Notre collection exclusive propose 8 fleurs : Narjis, Yasmine, Lilya, Camélia, Zahra, Rayhana, Lina et Dalia. Réalisées chacune en 8 exemplaires uniques, numérotés et authentifiés.

A+E // Vous avez choisi le médium du ciment pour cette collection. Pourriez-vous nous en dire davantage ?

H.R // Le choix du ciment comme médium pour la collection «Warda» s’explique par mon long intérêt et mon expérience avec ce matériau.
Avant même la conception de cette collection, j’ai exploité le potentiel du ciment dans mes projets architecturaux en raison de sa versatilité et de sa capacité à fusionner graphisme et structure.

Le ciment offre une toile idéale pour exprimer ma vision artistique, permettant la création de formes et de motifs complexes.

Dans le cadre de «Warda», j’ai cherché à bousculer les conventions en utilisant le ciment pour sculpter des compositions florales, offrant ainsi une perspective innovante sur ce matériau traditionnellement associé à des applications plus fonctionnelles.

A+E // Quels sont vos projets futurs ou les directions que vous envisagez d’explorer dans votre pratique artistique ?

H.R // À ce jour, mon principal objectif est d’optimiser notre atelier pour soutenir notre vision créative et notre croissance.
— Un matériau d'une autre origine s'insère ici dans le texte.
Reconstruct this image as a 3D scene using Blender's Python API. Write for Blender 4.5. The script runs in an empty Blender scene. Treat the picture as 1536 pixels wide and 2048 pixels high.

Nous avons récemment ouvert notre showroom conçu provisoirement dans l’esprit d’une

galerie d’art, offrant un aperçu de notre collection en expansion.
Nous sommes encore en phase de prototypage et de perfectionnement, cherchant à renforcer notre réseau d’artisans et à élargir nos capacités de production.

À terme, nous aspirons à un studio complet, réunissant une équipe multidisciplinaire de designers, d’architectes et d’ingénieurs, travaillant en symbiose avec notre atelier où les matériaux sont façonnés.

Ce processus évolutif témoigne de notre détermination à découvrir de nouvelles perspectives dans notre pratique artistique, tout en rendant hommage aux traditions artisanales que nous chérissons tant.